The first time Michael Stipe met “very special” Kurt Cobain

R.E.M. frontman Michael Stipe and Nirvana’s Kurt Cobain were not simply peers at the height of alternative music – first and foremost, they were friends. From the very moment they met, Stipe warmed to Cobain and quickly realised he was an even greater person than a musician.

Their friendship wasn’t born through debauched rock ‘n’ roll parties; instead, it was down to R.E.M. guitarist Peter Buck upping sticks and moving to Seattle. Coincidentally, the couple who purchased the property next door was Cobain and Courtney Love, which led to them hanging out together regularly. It was also the location of Cobain’s first interaction with Stipe, which left a strong impression on the R.E.M. singer.

The respect was strong between the pair, with Cobain explaining to Rolling Stone in 1994 how he wanted to emulate R.E.M. on Nirvana’s fourth album. He said: “I know we’re gonna put out one more record, at least, and I have a pretty good idea what it’s going to sound like: pretty ethereal, acoustic, like Automatic for the People. If I could write just a couple of songs as good as what they’ve written… I don’t know how that band does what they do. God, they’re the greatest. They’ve dealt with their success like saints, and they keep delivering great music.”

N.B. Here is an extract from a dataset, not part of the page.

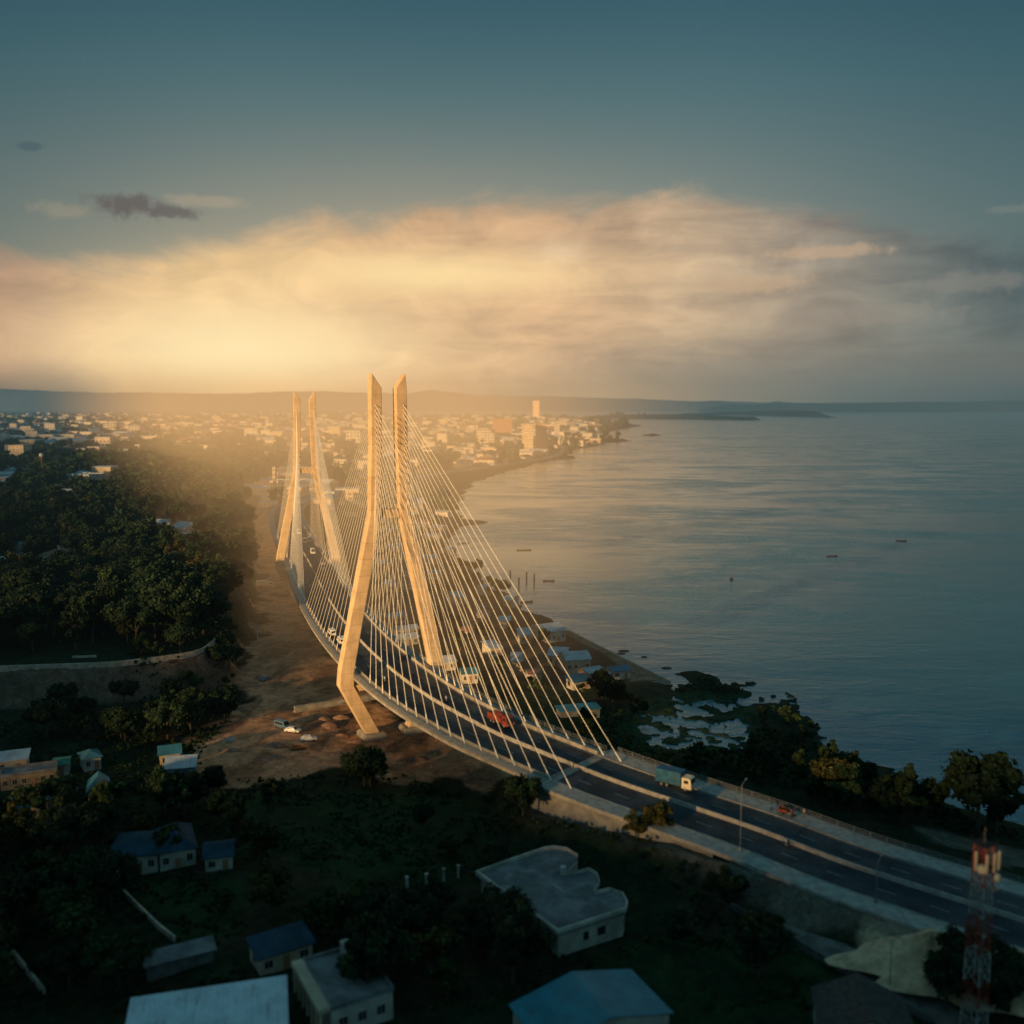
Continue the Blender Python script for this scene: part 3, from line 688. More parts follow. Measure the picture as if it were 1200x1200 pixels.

Heartbreakingly, the album never came to fruition, and tragically, Cobain was dead a few months after he made that statement. Stipe later told Dazed: “I had forgotten that he’d said that. I really wished that he had lived. Kurt was a great songwriter and he was also in a steady transition. As an artist, he had reached the end of one thing and was ready to explore the next phase. But he didn’t make it, sadly.”

When Nirvana were accepted into the Rock and Roll Hall Of Fame in 2014, Stipe was handed the ultimate honour of inducting the legendary grunge band. During his speech, he passionately said from the heart: “Nirvana defined a moment, a movement for outsiders: for the fags; for the fat girls; for the broken toys; the shy nerds; the Goth kids from Tennessee and Kentucky; for the rockers and the awkward; for the fed-up; the too-smart kids and the bullied. We were a community, a generation—in Nirvana’s case, several generations—in the echo chamber of that collective howl, and Allen Ginsberg would have been very proud, here.”

At another point during the ceremony, Stipe recalled the moment they first met in Seattle and the initial effect Cobain had on him. The singer told audience members: “That voice, that voice. Kurt, we miss you. I miss you. He was late. It was in Krist’s basement in Seattle — he and Courtney had moved into the house next door to my former guitar player Peter Buck… The first time I looked into his eyes, I just went, ‘I get it. He is all that. He is a very special person.’”

Not only did Cobain “define a moment” in time, as Stipe said in his speech, but he also inspired a generation, and not just through his music. The Nirvana frontman helped make compassion cool, and the kind words of those who knew him, such as Stipe, speak volumes.